Propulsion is a second key technology to watch. Now, spacecraft typically use chemical propulsion to fly through space, which has two primary drawbacks.

One, it's slow. At best chemical propulsion can get humans to Mars in about six months, which is a long time to survive in microgravity, outside of Earth's natural radiation protection. Getting humans to Mars quickly also means the astronauts will be healthier when they reach the surface of the red planet. Moreover, chemical propulsion is a non-starter for human transport when considering destinations further than Mars.

A second factor drawback comes from the amount of propellant required, literally tons of the stuff, to move large distances through space. Such propellant is very expensive to deliver into orbit, especially with expendable rockets.

NASA has begun to develop some alternative propulsion concepts, such as solar-electric propulsion, in which solar energy powers the ionization of a gas to create thrust. Little propellant is needed. This may prove useful for moving large amounts of cargo through the solar system, but solar panels can't collect enough solar energy to provide sufficient speed for human travel.

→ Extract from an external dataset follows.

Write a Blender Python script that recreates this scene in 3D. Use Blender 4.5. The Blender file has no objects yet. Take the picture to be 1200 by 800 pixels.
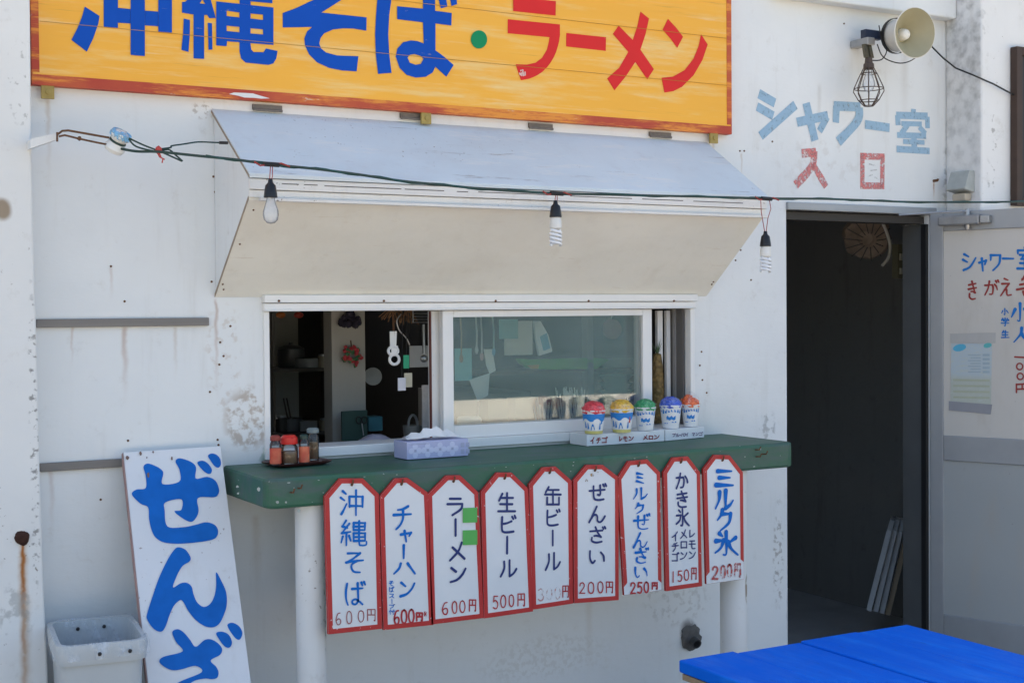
import bpy, bmesh, math, random
from math import radians, sin, cos, pi
from mathutils import Vector, Matrix
from mathutils.geometry import tessellate_polygon
random.seed(7)
S = bpy.context.scene
COL = S.collection

# ------------------------------------------------------------------ camera, sky, sun, exposure
F = 1600.0
CAM = Vector((0, -3.68, 1.55))
yaw, pit, rol = radians(29.398), radians(-1.251), radians(-.4636)
FWD = Vector((sin(yaw)*cos(pit), cos(yaw)*cos(pit), sin(pit)))
r0 = Vector((cos(yaw), -sin(yaw), 0)); u0 = r0.cross(FWD)
RIGHT = r0*cos(rol) + u0*sin(rol); UP = RIGHT.cross(FWD)
cd = bpy.data.cameras.new('camera'); cam = bpy.data.objects.new('camera', cd); COL.objects.link(cam)
cd.sensor_width = 36; cd.lens = F/1200*36; cd.clip_start = .05; cd.clip_end = 6000
M = Matrix((RIGHT, UP, -FWD)).transposed().to_4x4(); M.translation = CAM
cam.matrix_world = M
S.camera = cam

SUN_EL, SUN_AZ = radians(46), radians(-16)      # behind the building, azimuth from +Y towards +X
w = bpy.data.worlds.new('World'); S.world = w; w.use_nodes = True
nt = w.node_tree; bg = nt.nodes['Background']
sky = nt.nodes.new('ShaderNodeTexSky'); sky.sky_type = 'NISHITA'; sky.sun_disc = False
sky.sun_elevation = SUN_EL; sky.sun_rotation = SUN_AZ
sky.air_density = 1.0; sky.dust_density = 3.2; sky.ozone_density = .35
nt.links.new(sky.outputs[0], bg.inputs[0]); bg.inputs[1].default_value = .13
sl = bpy.data.lights.new('sun', 'SUN'); sl.energy = 5.0; sl.angle = radians(.53); sl.color = (1, .95, .87)
so = bpy.data.objects.new('sun', sl); COL.objects.link(so)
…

To really open up the solar system to human exploration NASA is going to need faster propulsion, and in the coming decades the most viable technological option is nuclear thermal propulsion.

With such a spacecraft, a nuclear power plant would provide energy to an ion thruster or similar concept. One such engine is the VASIMR plasma rocket being developed by former astronaut Franklin Chang-Diaz, in Houston.

The big hurdle with this technology isn't the engine, but rather the potential political push back against launching and using a nuclear reactor in space. Nevertheless, for the foreseeable future, nuclear thermal propulsion this remains the most promising option for moving humans quickly around the solar system, to Mars and beyond.